Tyler W. McDaniel

I am a sociologist who studies how spatial inequalities are produced. By spatial inequalities, I mean inequalities that occur across geographic regions or boundaries, which may be created or reinforced through processes of land management and place-based governance. For example, I have analyzed the relationship between activity spaces - where people work, shop, worship, and recreate - and school choices in Los Angeles, a metropolitan region where school choice policies prevail. I use spatial and quantitative methods to examine these relationships over time, and contextualize the findings in existing knowledge around ethnoracial segregation processes in neighborhoods and schools.
In my dissertation, I focus on my home state of North Carolina to explore how climate disasters influence spatial inequalities for K-12 students. I consider how disruptions to schooling, residential and school displacement, and recoveries to natural disasters vary across places.

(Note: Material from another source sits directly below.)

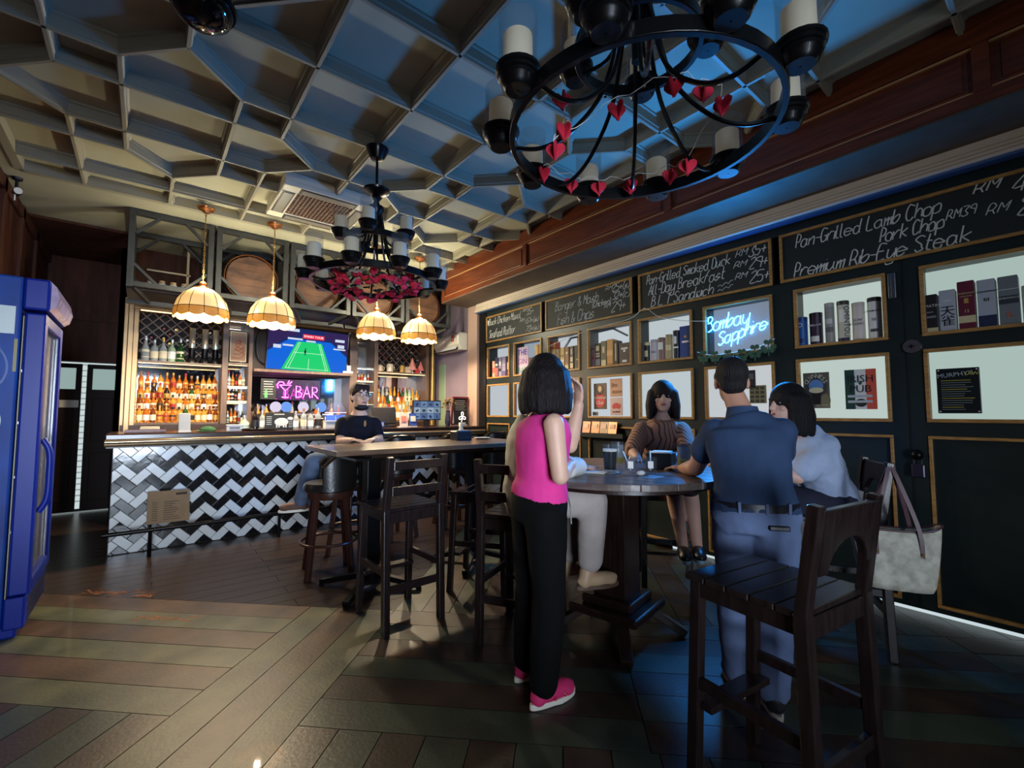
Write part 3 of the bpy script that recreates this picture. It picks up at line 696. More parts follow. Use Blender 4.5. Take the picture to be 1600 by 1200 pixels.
mb.tube(ny([(1.48,1.70),(1.465,1.75),(1.49,1.79),(1.54,1.79),(1.56,1.76)]),.0055,8); mb.tube(ny([(1.62,1.76),(1.66,1.80)]),.005,8); mb.tube(ny([(1.60,1.765),(1.625,1.815)]),.005,8)
ob('cocktail_glass',mb,NP,nb,smooth=True)
ob('backing',MB().bb(1.45,2.06,.02,.026,1.53,1.83),mat('neon backing',(60,44,80),.3,alpha=.35),nb)
t=thing('drinks_list','dark chalk menu with a green bottle left of the pink neon','notice',(1.355,7.17,1.54)); ob('list_board',MB().bb(-.095,.095,0,.012,0,.29),M_board,t)
mb=MB()
for i in range(6): mb.bb(-.06,.07-.02*random.random(),-.002,0,.245-.035*i,.252-.035*i)
ob('list_writing',mb,M_chalk,t,kind='stuff'); ob('list_bottle',MB().prism([(-.045,.02),(-.01,.02),(-.01,.09),(-.02,.12),(-.02,.15),(-.035,.15),(-.035,.12),(-.045,.09)],.002,(0,-.001,0),(1,0,0),(0,0,1)),mat('green print',(90,180,100),.5),t)

# ================================================================== ITEMS ON THE BAR TOP
BT=1.15
def on_bar(name,label,cat,x,y,rz=0,group=None): return thing(name,label,cat,(x,y,BT),rz,group)
t=on_bar('serving_tray','flat red brown tray on the left end of the bar','tray',.02,5.85); ob('tray_base',MB().bb(-.16,.16,-.1,.1,0,.012),M_beam,t,bevel=.004); ob('tray_rim',frame(MB(),-.1,.1,0,.0,.0) if 0 else MB().bb(-.16,.16,-.1,-.085,.012,.03).bb(-.16,.16,.085,.1,.012,.03).bb(-.16,-.145,-.085,.085,.012,.03).bb(.145,.16,-.085,.085,.012,.03),M_beam,t)
t=on_bar('folded_cloth','folded cream cloth lying on the red brown tray','cloth',.05,5.83); t.location.z=BT+.03; ob('cloth_body',MB().bb(-.08,.08,-.03,.03,0,.018),mat('cream cloth',(214,196,168),.9,bump=.3,bscale=40),t,bevel=.007,seg=3); ob('cloth_fold',MB().bb(-.075,.08,-.028,.03,.018,.03),mat('cream cloth',(214,196,168),.9),t,bevel=.006)
t=on_bar('menu_stand','upright grey menu card in a stand on the left of the bar','menu',.33,5.82,.15); ob('card',MB().box((0,0,.10),(.105,.012,.19),m=Matrix.Rotation(R(-8),3,'X')),mat('grey card',(150,156,160),.5),t,bevel=.006); ob('card_foot',MB().bb(-.055,.055,-.03,.03,0,.012),M_white,t)
t=on_bar('cap','dark green cloth cap lying on the bar','cap',.54,5.86); ob('crown',MB().ell((0,0,.015),(.075,.07,.04)),mat('green cloth',(36,80,48),.9,bump=.4,bscale=40),t,smooth=True); ob('brim',MB().lathe([(.02,.004),(.085,.004),(.085,.009),(.02,.012)],16,(-.03,-.02,0)),mat('green cloth',(36,80,48),.9),t)
t=on_bar('napkin_box','small white napkin box on the bar beside the cap','box',.78,5.84); ob('box_body',MB().bb(-.075,.075,-.04,.04,0,.06),M_white,t,bevel=.003); ob('box_flap',MB().bb(-.078,.078,-.043,.043,.06,.068),M_paper,t); ob('box_print',MB().bb(-.05,.05,-.0425,-.04,.02,.045),mat('grey print',(120,120,128),.6),t)
t=on_bar('drinks_tray','round black drinks tray in front of the left bottles','tray',1.02,5.80); ob('tray_plate',MB().lathe([(.002,0),(.17,0),(.185,.02),(.18,.022),(.165,.008),(.002,.008)],28),M_blackp,t,smooth=True); ob('tray_mat',MB().lathe([(.002,.009),(.15,.009),(.15,.011),(.002,.011)],24),mat('rubber mat',(40,38,38),.8),t)
for x,h,r,g_,k,c,lab in((.90,.17,.05,6,2,4,'stubby pale blue bottle on the bar left of the sheep board'),(1.01,.25,.04,4,0,0,'near black bottle on the bar left of the sheep board'),(1.08,.23,.032,5,0,4,'slim clear bottle on the bar against the sheep board')):
    bottle((x,6.0,BT),k,h,r,g_,1 if g_==4 else 2,c,lab,None)
t=on_bar('sheep_board','black chalkboard with a white sheep butcher chart on the bar','chalkboard',1.25,5.92,0); ob('slate',MB().bb(-.155,.155,0,.014,0,.20),M_board,t,bevel=.003)
mb=MB(); mb.ell((.02,-.002,.09),(.075,.002,.048)); mb.ell((.115,-.002,.13),(.032,.002,.018))
for x in(-.03,-.005,.045,.07): mb.bb(x-.007,x+.007,-.004,0,.025,.07)
ob('sheep',mb,M_chalk,t,smooth=True)
mb=MB()
for i in range(5): mb.bb(-.14,-.085,-.002,0,.06+.022*i,.066+.022*i); mb.bb(.10,.14,-.002,0,.03+.02*i,.035+.02*i)
mb.bb(-.06,.05,-.002,0,.175,.185); ob('chart_words',mb,M_chalk,t,kind='stuff')
for i,x in enumerate((1.43,1.52,1.60,1.69)):
    bottle((x,5.94,BT),0,(.22,.25,.23,.26)[i],.036,5,(2,0,2,1)[i],(4,3,0,4)[i],f'clear spirit bottle on the bar, {ORD[i]} to the right of the sheep board','clear bottles on the bar right of the sheep board')
t=on_bar('condiment_bin','white counter bin with red print on the bar','box',1.86,5.86); ob('bin_body',MB().bb(-.12,.12,-.05,.05,0,.09),M_white,t,bevel=.006); ob('bin_print',MB().bb(.0,.09,-.0515,-.05,.03,.07),mat('red print',(190,50,60),.6),t); ob('bin_rim',MB().bb(-.125,.125,-.055,.055,.09,.10),M_white,t)
t=on_bar('tap_tower','row of round lit beer tap badges over steel pipes','taps',1.5,6.22)
ob('pipe_bar',MB().tube([(-.33,0,.16),(.45,0,.16)],.03,12),M_steel,t,smooth=True)
for x in(-.25,.36): ob('pipe_post',MB().tube([(x,0,0),(x,0,.16)],.026,12),M_steel,t,smooth=True)
for i,x in enumerate((-.24,-.12,.08,.30)):
    ob('tap_badge',MB().lathe([(.003,-.035),(.062,-.035),(.066,-.02),(.062,.0),(.003,.0)],20,(x,0,.27),'Y'),glow('badge %d'%(i%2),(120,170,255) if i%2 else (235,225,250),.9),t,smooth=True)
    ob('tap_handle',MB().tube([(x,-.03,.17),(x,-.05,.205)],.012,8),M_black,t)
t=on_bar('juice_dome','clear domed drink cooler glowing blue behind the seated man','dispenser',1.98,6.18); ob('dome',MB().lathe([(.13,.02),(.13,.20),(.12,.25),(.09,.30),(.05,.325),(.003,.335)],24),mat('clear dome',(120,130,170),.06,alpha=.22,spec=1),t,smooth=True); ob('dome_juice',MB().lathe([(.003,.03),(.115,.03),(.115,.17),(.003,.17)],24),mat('blue juice',(60,110,230),.2,emit=(60,120,255),es=.5),t,smooth=True); ob('dome_rim',MB().lathe([(.131,.195),(.136,.195),(.136,.205),(.131,.205),(.131,.195)],24),mat('pale rim',(220,210,250),.3,emit=(190,160,255),es=.4),t,smooth=True); ob('dome_foot',MB().lathe([(.14,0),(.145,.02),(.13,.025)],24),M_steel,t,smooth=True)
t=on_bar('till','black till screen turned away on the right of the bar','till',2.60,6.05,-.1); ob('till_screen',MB().box((0,.02,.16),(.34,.03,.24),m=Matrix.Rotation(R(-14),3,'X')),M_blackp,t,bevel=.006); ob('till_stand',MB().bb(-.06,.06,.0,.12,0,.10),M_blackp,t); ob('till_base',MB().bb(-.16,.16,-.06,.16,0,.03),M_blackp,t,bevel=.005)
t=on_bar('blue_box','dark blue packet lying by the till','box',2.42,5.86); ob('packet_body',MB().bb(-.09,.09,-.03,.03,0,.085),mat('navy packet',(34,34,80),.5),t,bevel=.003); ob('packet_label',MB().bb(.03,.08,-.0315,-.03,.02,.07),mat('pale label',(150,160,200),.5),t)
for i,(x,c,c2,lab) in enumerate(((2.79,(225,190,176),(205,120,100),'pink card payment stand without its code on the bar'),(2.93,(40,70,150),(205,205,190),'blue payment stand with a pale panel on the bar'))):
    t=on_bar('payment_stand',lab,'stand',x,5.84,.05); ob('stand_card',MB().box((0,.0,.105),(.12-.01*i,.008,.19-.02*i),m=Matrix.Rotation(R(-8),3,'X')),mat('stand%d'%i,c,.5),t); ob('stand_panel',MB().box((0,-.008,.115),(.075,.006,.075),m=Matrix.Rotation(R(-8),3,'X')),mat('standp%d'%i,c2,.5),t); ob('stand_base',MB().bb(-.06,.06,-.03,.04,0,.012),M_white,t)
t=on_bar('security_monitor','monitor on the bar showing a grid of security camera pictures','monitor',3.24,6.0,.05); ob('bezel',MB().bb(-.235,.235,0,.03,.09,.38),M_blackp,t,bevel=.005); ob('screen_glass',MB().bb(-.225,.225,-.002,0,.10,.37),glow('cctv dark',(40,52,80),.6),t)
for i in range(4):
    for j in range(3):
        ob('camera_picture',MB().bb(-.222+.112*i,-.114+.112*i,-.004,-.002,.104+.089*j,.188+.089*j),glow('cctv tint %d'%((i*2+j)%4),((120,150,190),(170,190,215),(90,115,160),(140,165,185))[(i*2+j)%4],.75),t)
        ob('picture_shape',MB().box((-.17+.112*i,-.0045,.14+.089*j),(.05,.001,.02+.008*((i+j)%3)),m=Matrix.Rotation(.4*(i-j),3,'Y')),glow('cctv shape',(60,75,110),.6),t)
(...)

I use student records from North Carolina and fine-grain hurricane flooding data to measure causal impacts of extreme flooding events on student attendance and learning outcomes, mobility processes and demographic change, and future flooding risks. As climate disasters continue to outpace government mitigation efforts, my research informs how these events are likely to affect schools and communities.
I am also interested in educating for our data-rich age. As a teacher, I draw connections between social systems and the tools that we use to analyze societies. I designed a class, "Analytics for a Changing Climate," which introduced students to data science through the lens of the changing climate, for example, using mapping techniques to study environmental hazards across space and using network methods to analyze IPCC authorship. I have assisted in teaching courses in economic sociology, social psychology, and computational social science; and regularly teach classes on a wide range of topics with the Stanford Jail and Prison Education Project.